The Whole Foods Language Police: Keystone Cops or Company Thugs?

Whole Foods now denies that Lupe Gonzales and Bryan Baldizan were suspended for speaking Spanish on the job. While the company does, in fact, have a written policy requiring employees to speak English while “on the clock” — in order to maintain what one Whole Foods manager calls “a uniform form of communication” — the employees, Whole Foods now says, were fired for being “disrespectful.”

The proof? A letter Gonzales and Baldizan wrote, asking why workers in the Albuquerque, New Mexico store could be dressed in Mexican bandito costumes (“sarapes and sombreros with fake mustaches”) on Cinco de Mayo, but are “forbidden” to speak Spanish on the job.

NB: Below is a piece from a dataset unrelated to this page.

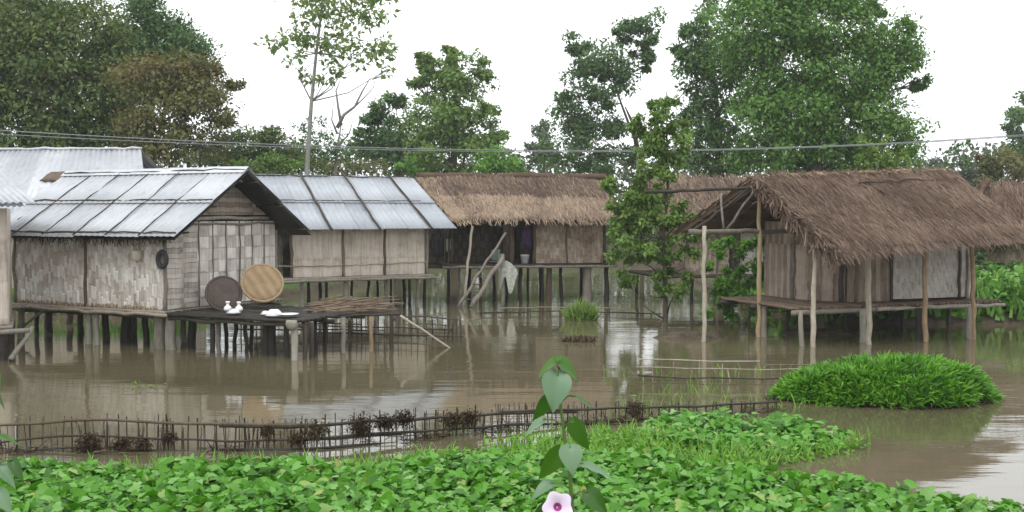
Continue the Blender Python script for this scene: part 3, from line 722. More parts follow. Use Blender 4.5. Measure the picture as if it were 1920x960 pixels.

Nothing says respect like grotesque parodies of Mexican culture. As for the actual, living culture of New Mexico (where, by the way, not just Spanish but Ladino is spoken) — just keep it off the clock and preferably outside the store.

Ralph Arellanes, New Mexico director with the League of United Latin American Citizens, said he “almost fell off [his] chair” when he first got wind of this; now the League is threatening a nationwide boycott if Whole Foods does not drop the policy. The company says the English-only policy is necessary for “safety” and — incredible though it may seem — inclusion: if workers speak Spanish, “team leaders” and customers may feel “excluded.” How is a leader expected to lead, or customer able to shop, or feel that they belong at Whole Foods, or in Albuquerque, New Mexico, for goodness sake, with all that Spanish being spoken around them?

It’s tempting to write this off as yet another example of the folly of top-down corporate policy-making: policies imposed from above usually hit the floor with a thud; hilarity or disaster ensues. There’s also a cautionary tale here about policing language, which hasn’t worked since the days of Babel. The language police usually turn out to be Keystone cops.

keystone-cops-granger
Or, worse, they end up offending people, and the policy-makers look historically ignorant, culturally arrogant and out of touch.

I wonder, however, if there’s something else at work here. People who speak the same language — a language “team leaders” don’t speak — are able start their own conversations about work and other topics. They can talk about their lives and their families. They can form new bonds and build networks within and beyond officially recognized teams.

Those informal bonds can pay off. It’s been repeatedly shown that unofficial, loose, self-directed, peer-to-peer social bonds help people learn from one another and develop new approaches to their work: people who share a language can share practices that have proven effective, find new ways to do things, or create unwritten rules and new combinations that will help them collaborate.

On the other hand, of course, workers can use a language they share to talk about the realities of their jobs, the possibilities they see for themselves within the organization, the conditions under which they work as well as the barriers to their advancement. And they can talk about their Anglophone leaders, too. I suspect those are conversations Whole Foods — “a staunchly anti-union enterprise” run by a man who sees himself as the benevolent father of his workers — probably wants to nip in the bud.